# Provided data
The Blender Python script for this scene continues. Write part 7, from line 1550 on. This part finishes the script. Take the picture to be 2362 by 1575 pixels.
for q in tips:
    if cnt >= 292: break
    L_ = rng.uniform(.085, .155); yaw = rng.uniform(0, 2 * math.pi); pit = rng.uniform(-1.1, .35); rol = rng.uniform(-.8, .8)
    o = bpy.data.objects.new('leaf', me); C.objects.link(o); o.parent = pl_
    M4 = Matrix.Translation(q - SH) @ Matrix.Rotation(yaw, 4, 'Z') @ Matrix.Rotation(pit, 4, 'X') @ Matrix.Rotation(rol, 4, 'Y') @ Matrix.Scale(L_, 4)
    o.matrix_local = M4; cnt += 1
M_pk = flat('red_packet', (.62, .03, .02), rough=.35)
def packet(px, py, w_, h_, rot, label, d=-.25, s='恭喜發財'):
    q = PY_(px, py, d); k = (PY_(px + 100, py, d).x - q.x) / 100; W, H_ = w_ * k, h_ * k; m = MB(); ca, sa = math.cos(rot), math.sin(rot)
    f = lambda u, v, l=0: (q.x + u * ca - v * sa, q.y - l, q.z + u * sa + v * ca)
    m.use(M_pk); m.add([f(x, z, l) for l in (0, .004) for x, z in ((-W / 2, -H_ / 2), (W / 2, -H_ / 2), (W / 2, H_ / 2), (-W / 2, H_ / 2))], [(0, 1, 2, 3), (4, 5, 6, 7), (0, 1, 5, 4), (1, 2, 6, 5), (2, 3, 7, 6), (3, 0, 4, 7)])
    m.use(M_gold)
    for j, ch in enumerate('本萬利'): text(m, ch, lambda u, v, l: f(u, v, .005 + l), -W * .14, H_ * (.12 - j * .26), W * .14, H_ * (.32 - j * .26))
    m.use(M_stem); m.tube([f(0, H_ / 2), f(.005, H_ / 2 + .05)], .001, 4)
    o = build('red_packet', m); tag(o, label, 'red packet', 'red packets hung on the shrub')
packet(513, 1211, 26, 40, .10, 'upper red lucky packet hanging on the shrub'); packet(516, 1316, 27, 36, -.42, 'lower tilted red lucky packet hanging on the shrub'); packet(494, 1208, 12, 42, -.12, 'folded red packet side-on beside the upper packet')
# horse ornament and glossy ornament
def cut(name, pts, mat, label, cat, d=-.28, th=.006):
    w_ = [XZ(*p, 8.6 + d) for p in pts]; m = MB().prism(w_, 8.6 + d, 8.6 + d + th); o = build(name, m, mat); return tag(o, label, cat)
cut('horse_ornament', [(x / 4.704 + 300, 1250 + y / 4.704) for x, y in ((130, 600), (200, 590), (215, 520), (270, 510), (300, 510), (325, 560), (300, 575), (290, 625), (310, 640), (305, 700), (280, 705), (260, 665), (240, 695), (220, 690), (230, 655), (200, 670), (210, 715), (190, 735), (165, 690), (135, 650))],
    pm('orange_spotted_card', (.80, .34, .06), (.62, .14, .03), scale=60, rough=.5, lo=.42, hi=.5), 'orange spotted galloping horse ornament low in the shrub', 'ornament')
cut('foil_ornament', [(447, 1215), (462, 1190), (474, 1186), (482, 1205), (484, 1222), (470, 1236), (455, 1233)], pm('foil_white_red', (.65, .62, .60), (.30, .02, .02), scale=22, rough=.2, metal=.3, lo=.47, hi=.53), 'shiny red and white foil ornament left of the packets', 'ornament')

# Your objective
Return the whole listing exactly, with every line included.

# Written response
The Blender Python script for this scene continues. Write part 7, from line 1550 on. This part finishes the script. Take the picture to be 2362 by 1575 pixels.
for q in tips:
    if cnt >= 292: break
    L_ = rng.uniform(.085, .155); yaw = rng.uniform(0, 2 * math.pi); pit = rng.uniform(-1.1, .35); rol = rng.uniform(-.8, .8)
    o = bpy.data.objects.new('leaf', me); C.objects.link(o); o.parent = pl_
    M4 = Matrix.Translation(q - SH) @ Matrix.Rotation(yaw, 4, 'Z') @ Matrix.Rotation(pit, 4, 'X') @ Matrix.Rotation(rol, 4, 'Y') @ Matrix.Scale(L_, 4)
    o.matrix_local = M4; cnt += 1
M_pk = flat('red_packet', (.62, .03, .02), rough=.35)
def packet(px, py, w_, h_, rot, label, d=-.25, s='恭喜發財'):
    q = PY_(px, py, d); k = (PY_(px + 100, py, d).x - q.x) / 100; W, H_ = w_ * k, h_ * k; m = MB(); ca, sa = math.cos(rot), math.sin(rot)
    f = lambda u, v, l=0: (q.x + u * ca - v * sa, q.y - l, q.z + u * sa + v * ca)
    m.use(M_pk); m.add([f(x, z, l) for l in (0, .004) for x, z in ((-W / 2, -H_ / 2), (W / 2, -H_ / 2), (W / 2, H_ / 2), (-W / 2, H_ / 2))], [(0, 1, 2, 3), (4, 5, 6, 7), (0, 1, 5, 4), (1, 2, 6, 5), (2, 3, 7, 6), (3, 0, 4, 7)])
    m.use(M_gold)
    for j, ch in enumerate('本萬利'): text(m, ch, lambda u, v, l: f(u, v, .005 + l), -W * .14, H_ * (.12 - j * .26), W * .14, H_ * (.32 - j * .26))
    m.use(M_stem); m.tube([f(0, H_ / 2), f(.005, H_ / 2 + .05)], .001, 4)
    o = build('red_packet', m); tag(o, label, 'red packet', 'red packets hung on the shrub')
packet(513, 1211, 26, 40, .10, 'upper red lucky packet hanging on the shrub'); packet(516, 1316, 27, 36, -.42, 'lower tilted red lucky packet hanging on the shrub'); packet(494, 1208, 12, 42, -.12, 'folded red packet side-on beside the upper packet')
# horse ornament and glossy ornament
def cut(name, pts, mat, label, cat, d=-.28, th=.006):
    w_ = [XZ(*p, 8.6 + d) for p in pts]; m = MB().prism(w_, 8.6 + d, 8.6 + d + th); o = build(name, m, mat); return tag(o, label, cat)
cut('horse_ornament', [(x / 4.704 + 300, 1250 + y / 4.704) for x, y in ((130, 600), (200, 590), (215, 520), (270, 510), (300, 510), (325, 560), (300, 575), (290, 625), (310, 640), (305, 700), (280, 705), (260, 665), (240, 695), (220, 690), (230, 655), (200, 670), (210, 715), (190, 735), (165, 690), (135, 650))],
    pm('orange_spotted_card', (.80, .34, .06), (.62, .14, .03), scale=60, rough=.5, lo=.42, hi=.5), 'orange spotted galloping horse ornament low in the shrub', 'ornament')
cut('foil_ornament', [(447, 1215), (462, 1190), (474, 1186), (482, 1205), (484, 1222), (470, 1236), (455, 1233)], pm('foil_white_red', (.65, .62, .60), (.30, .02, .02), scale=22, rough=.2, metal=.3, lo=.47, hi=.53), 'shiny red and white foil ornament left of the packets', 'ornament')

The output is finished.